REQUIRED WORK |
Write out every line below that includes the word "scene".

STORED DATA |
════

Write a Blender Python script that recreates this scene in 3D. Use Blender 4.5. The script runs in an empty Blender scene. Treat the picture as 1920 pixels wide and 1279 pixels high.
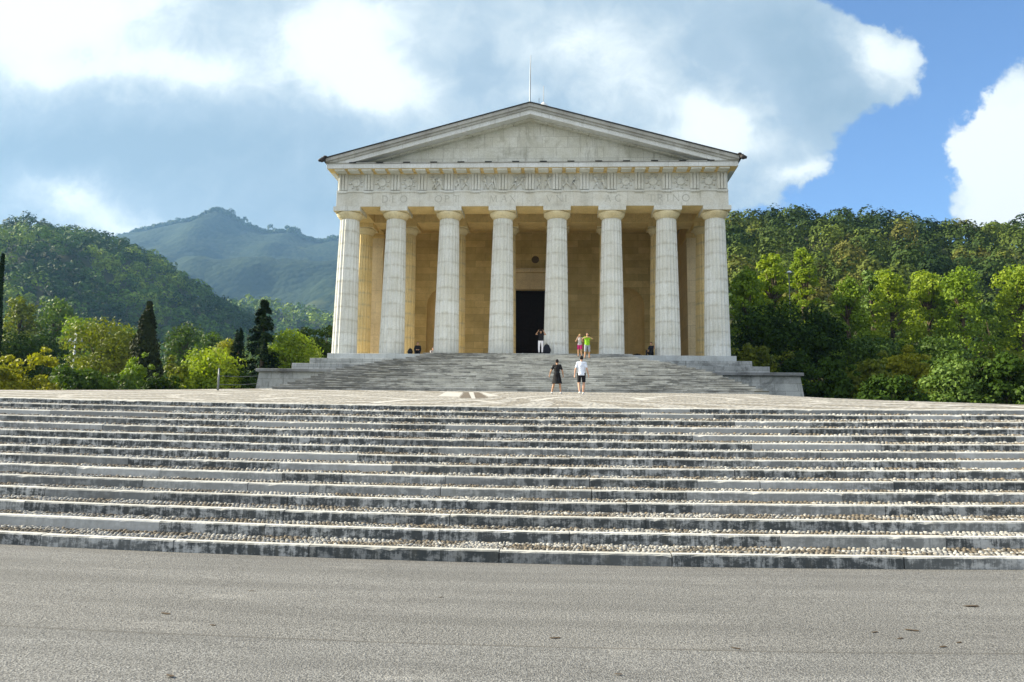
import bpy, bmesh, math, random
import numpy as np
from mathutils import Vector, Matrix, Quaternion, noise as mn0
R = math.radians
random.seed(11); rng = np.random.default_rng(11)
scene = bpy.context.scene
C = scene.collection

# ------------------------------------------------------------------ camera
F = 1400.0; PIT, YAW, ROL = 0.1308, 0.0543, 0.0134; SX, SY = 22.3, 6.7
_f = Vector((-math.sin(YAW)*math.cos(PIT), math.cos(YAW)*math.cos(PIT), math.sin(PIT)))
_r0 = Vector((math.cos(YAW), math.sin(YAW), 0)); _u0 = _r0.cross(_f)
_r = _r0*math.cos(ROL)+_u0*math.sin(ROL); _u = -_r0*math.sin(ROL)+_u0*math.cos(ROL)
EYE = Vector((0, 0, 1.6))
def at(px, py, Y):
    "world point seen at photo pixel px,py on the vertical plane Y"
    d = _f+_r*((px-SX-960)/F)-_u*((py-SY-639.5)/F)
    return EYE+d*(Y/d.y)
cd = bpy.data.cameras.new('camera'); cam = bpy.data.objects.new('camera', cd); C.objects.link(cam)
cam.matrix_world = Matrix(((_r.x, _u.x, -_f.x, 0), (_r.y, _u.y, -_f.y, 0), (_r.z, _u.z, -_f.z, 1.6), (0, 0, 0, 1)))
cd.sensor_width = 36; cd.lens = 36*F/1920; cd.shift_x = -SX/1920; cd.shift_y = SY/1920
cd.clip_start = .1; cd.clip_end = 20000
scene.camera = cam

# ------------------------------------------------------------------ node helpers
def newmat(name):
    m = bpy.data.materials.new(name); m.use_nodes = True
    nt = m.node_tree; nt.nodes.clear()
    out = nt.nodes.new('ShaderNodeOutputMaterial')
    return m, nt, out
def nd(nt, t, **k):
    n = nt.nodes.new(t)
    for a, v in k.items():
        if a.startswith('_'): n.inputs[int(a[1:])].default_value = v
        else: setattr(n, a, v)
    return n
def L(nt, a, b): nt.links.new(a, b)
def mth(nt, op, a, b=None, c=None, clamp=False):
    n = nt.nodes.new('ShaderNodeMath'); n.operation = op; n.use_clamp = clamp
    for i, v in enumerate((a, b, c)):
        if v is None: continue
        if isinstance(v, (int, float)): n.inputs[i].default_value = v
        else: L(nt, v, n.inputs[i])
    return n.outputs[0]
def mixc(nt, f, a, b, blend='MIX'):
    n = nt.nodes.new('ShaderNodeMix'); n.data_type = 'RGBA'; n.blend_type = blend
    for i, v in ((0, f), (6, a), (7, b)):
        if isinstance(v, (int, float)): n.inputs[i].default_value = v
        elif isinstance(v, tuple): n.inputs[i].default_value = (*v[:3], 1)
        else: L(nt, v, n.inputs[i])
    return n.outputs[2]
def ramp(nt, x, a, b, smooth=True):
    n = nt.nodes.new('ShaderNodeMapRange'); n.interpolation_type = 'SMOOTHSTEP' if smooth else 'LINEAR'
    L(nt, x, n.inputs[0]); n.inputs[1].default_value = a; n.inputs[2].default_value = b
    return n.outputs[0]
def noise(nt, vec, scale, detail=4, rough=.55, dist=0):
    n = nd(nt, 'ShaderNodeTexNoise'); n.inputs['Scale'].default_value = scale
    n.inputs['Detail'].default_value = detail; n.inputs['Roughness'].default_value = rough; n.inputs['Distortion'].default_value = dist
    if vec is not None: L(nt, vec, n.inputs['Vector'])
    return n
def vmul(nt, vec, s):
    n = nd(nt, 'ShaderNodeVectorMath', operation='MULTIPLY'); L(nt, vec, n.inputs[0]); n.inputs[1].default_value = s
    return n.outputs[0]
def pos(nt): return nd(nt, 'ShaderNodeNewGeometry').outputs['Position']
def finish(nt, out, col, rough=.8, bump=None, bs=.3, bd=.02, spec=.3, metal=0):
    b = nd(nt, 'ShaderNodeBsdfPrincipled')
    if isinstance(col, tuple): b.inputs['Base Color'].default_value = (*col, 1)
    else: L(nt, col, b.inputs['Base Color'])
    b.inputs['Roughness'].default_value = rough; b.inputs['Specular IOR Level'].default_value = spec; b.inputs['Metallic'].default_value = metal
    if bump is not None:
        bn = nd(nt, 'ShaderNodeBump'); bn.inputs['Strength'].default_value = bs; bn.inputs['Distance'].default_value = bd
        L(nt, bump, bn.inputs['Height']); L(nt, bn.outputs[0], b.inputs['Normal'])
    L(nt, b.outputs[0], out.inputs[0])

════

TASK ANSWER |
Write a Blender Python script that recreates this scene in 3D. Use Blender 4.5. The script runs in an empty Blender scene. Treat the picture as 1920 pixels wide and 1279 pixels high.
scene = bpy.context.scene
C = scene.collection
scene.camera = cam